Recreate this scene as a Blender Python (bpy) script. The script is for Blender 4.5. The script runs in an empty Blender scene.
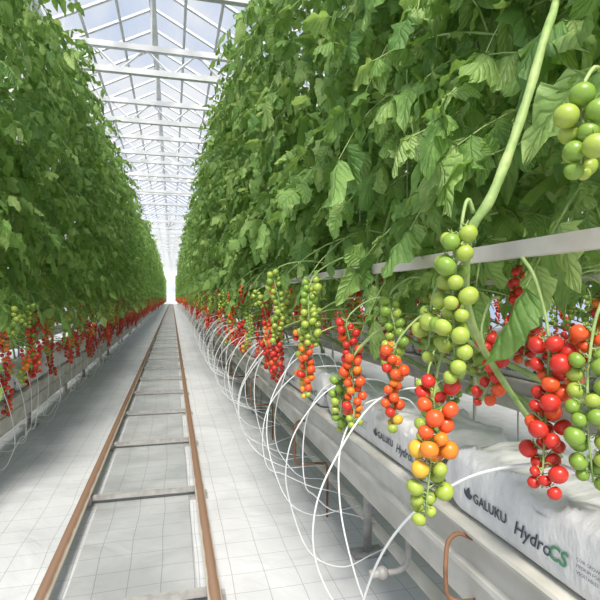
import bpy, math, random
import numpy as np
from mathutils import Vector
random.seed(7)
rng = np.random.default_rng(7)
scene = bpy.context.scene
COL = scene.collection
try:
    scene.view_settings.view_transform = 'Standard'
except Exception:
    pass

# ------------------------------------------------------------------ helpers
def tag(o, label, cat, group=None, kind=None):
    o["label"] = label
    o["category"] = cat
    if group: o["group"] = group
    if kind: o["kind"] = kind
    return o

def link(name, data, loc=(0, 0, 0), parent=None, rotz=0.0):
    o = bpy.data.objects.new(name, data)
    o.location = loc
    o.rotation_euler = (0, 0, rotz)
    if parent is not None: o.parent = parent
    COL.objects.link(o)
    return o

class MB:
    def __init__(s):
        s.v = []; s.f = []; s.m = []; s.uv = []; s.n = 0
    def add(s, V, F, mat=0, UV=None):
        V = np.asarray(V, dtype=float)
        s.v.append(V)
        s.f.append((np.asarray(F) + s.n) if not isinstance(F, list) else [tuple(i + s.n for i in f) for f in F])
        s.m += [mat] * len(F)
        s.uv.append(np.zeros((len(V), 2)) if UV is None else UV)
        s.n += len(V)
    def mesh(s, name, mats, smooth=True):
        V = np.concatenate(s.v)
        faces = []
        for f in s.f:
            faces += f.tolist() if isinstance(f, np.ndarray) else f
        me = bpy.data.meshes.new(name)
        me.from_pydata(V.tolist(), [], faces)
        for m in mats: me.materials.append(m)
        me.polygons.foreach_set("material_index", s.m)
        me.polygons.foreach_set("use_smooth", [smooth] * len(faces))
        uvl = me.uv_layers.new(name="UVMap")
        li = np.empty(len(me.loops), dtype=np.int32)
        me.loops.foreach_get("vertex_index", li)
        UV = np.concatenate(s.uv)
        uvl.data.foreach_set("uv", UV[li].ravel())
        me.update()
        return me

def norm(a):
    a = np.asarray(a, float)
    return a / (np.linalg.norm(a) + 1e-9)

def smooth_path(pts, n):
    pts = np.asarray(pts, float)
    P = np.vstack([2 * pts[0] - pts[1], pts, 2 * pts[-1] - pts[-2]])
    out = []
    seg = len(pts) - 1
    for k in range(n + 1):
        t = k / n * seg
        i = min(int(t), seg - 1); u = t - i
        p0, p1, p2, p3 = P[i], P[i + 1], P[i + 2], P[i + 3]
        out.append(0.5 * ((2 * p1) + (-p0 + p2) * u + (2 * p0 - 5 * p1 + 4 * p2 - p3) * u * u + (-p0 + 3 * p1 - 3 * p2 + p3) * u ** 3))
    return np.array(out)

def tube(mb, pts, r, sides=6, mat=0, cap=True):
    pts = np.asarray(pts, float)
    n = len(pts)
    rr = np.full(n, r) if np.isscalar(r) else np.asarray(r, float)
    T = np.gradient(pts, axis=0)
    ref = np.array([0.13, 0.21, 1.0]) if abs(norm(T[0])[2]) < 0.8 else np.array([1.0, 0.1, 0.0])
    u = norm(np.cross(norm(T[0]), ref))
    V = []
    ang = np.linspace(0, 2 * math.pi, sides, endpoint=False) + math.pi / sides
    for i in range(n):
        t = norm(T[i])
        u = norm(u - t * np.dot(u, t))
        w = np.cross(t, u)
        V.append(pts[i] + rr[i] * (np.outer(np.cos(ang), u) + np.outer(np.sin(ang), w)))
    V = np.concatenate(V)
    F = []
    for i in range(n - 1):
        for j in range(sides):
            k = (j + 1) % sides
            F.append((i * sides + j, i * sides + k, (i + 1) * sides + k, (i + 1) * sides + j))
    if cap:
        F.append(tuple(reversed(range(sides))))
        F.append(tuple((n - 1) * sides + j for j in range(sides)))
    mb.add(V, F, mat)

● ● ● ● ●

REQUEST -> Copy all the data exactly as written, but skip any picture.

FINAL RESULT ->
Recreate this scene as a Blender Python (bpy) script. The script is for Blender 4.5. The script runs in an empty Blender scene.
import bpy, math, random
import numpy as np
from mathutils import Vector
random.seed(7)
rng = np.random.default_rng(7)
scene = bpy.context.scene
COL = scene.collection
try:
    scene.view_settings.view_transform = 'Standard'
except Exception:
    pass

# ------------------------------------------------------------------ helpers
def tag(o, label, cat, group=None, kind=None):
    o["label"] = label
    o["category"] = cat
    if group: o["group"] = group
    if kind: o["kind"] = kind
    return o

def link(name, data, loc=(0, 0, 0), parent=None, rotz=0.0):
    o = bpy.data.objects.new(name, data)
    o.location = loc
    o.rotation_euler = (0, 0, rotz)
    if parent is not None: o.parent = parent
    COL.objects.link(o)
    return o

class MB:
    def __init__(s):
        s.v = []; s.f = []; s.m = []; s.uv = []; s.n = 0
    def add(s, V, F, mat=0, UV=None):
        V = np.asarray(V, dtype=float)
        s.v.append(V)
        s.f.append((np.asarray(F) + s.n) if not isinstance(F, list) else [tuple(i + s.n for i in f) for f in F])
        s.m += [mat] * len(F)
        s.uv.append(np.zeros((len(V), 2)) if UV is None else UV)
        s.n += len(V)
    def mesh(s, name, mats, smooth=True):
        V = np.concatenate(s.v)
        faces = []
        for f in s.f:
            faces += f.tolist() if isinstance(f, np.ndarray) else f
        me = bpy.data.meshes.new(name)
        me.from_pydata(V.tolist(), [], faces)
        for m in mats: me.materials.append(m)
        me.polygons.foreach_set("material_index", s.m)
        me.polygons.foreach_set("use_smooth", [smooth] * len(faces))
        uvl = me.uv_layers.new(name="UVMap")
        li = np.empty(len(me.loops), dtype=np.int32)
        me.loops.foreach_get("vertex_index", li)
        UV = np.concatenate(s.uv)
        uvl.data.foreach_set("uv", UV[li].ravel())
        me.update()
        return me

def norm(a):
    a = np.asarray(a, float)
    return a / (np.linalg.norm(a) + 1e-9)

def smooth_path(pts, n):
    pts = np.asarray(pts, float)
    P = np.vstack([2 * pts[0] - pts[1], pts, 2 * pts[-1] - pts[-2]])
    out = []
    seg = len(pts) - 1
    for k in range(n + 1):
        t = k / n * seg
        i = min(int(t), seg - 1); u = t - i
        p0, p1, p2, p3 = P[i], P[i + 1], P[i + 2], P[i + 3]
        out.append(0.5 * ((2 * p1) + (-p0 + p2) * u + (2 * p0 - 5 * p1 + 4 * p2 - p3) * u * u + (-p0 + 3 * p1 - 3 * p2 + p3) * u ** 3))
    return np.array(out)

def tube(mb, pts, r, sides=6, mat=0, cap=True):
    pts = np.asarray(pts, float)
    n = len(pts)
    rr = np.full(n, r) if np.isscalar(r) else np.asarray(r, float)
    T = np.gradient(pts, axis=0)
    ref = np.array([0.13, 0.21, 1.0]) if abs(norm(T[0])[2]) < 0.8 else np.array([1.0, 0.1, 0.0])
    u = norm(np.cross(norm(T[0]), ref))
    V = []
    ang = np.linspace(0, 2 * math.pi, sides, endpoint=False) + math.pi / sides
    for i in range(n):
        t = norm(T[i])
        u = norm(u - t * np.dot(u, t))
        w = np.cross(t, u)
        V.append(pts[i] + rr[i] * (np.outer(np.cos(ang), u) + np.outer(np.sin(ang), w)))
    V = np.concatenate(V)
    F = []
    for i in range(n - 1):
        for j in range(sides):
            k = (j + 1) % sides
            F.append((i * sides + j, i * sides + k, (i + 1) * sides + k, (i + 1) * sides + j))
    if cap:
        F.append(tuple(reversed(range(sides))))
        F.append(tuple((n - 1) * sides + j for j in range(sides)))
    mb.add(V, F, mat)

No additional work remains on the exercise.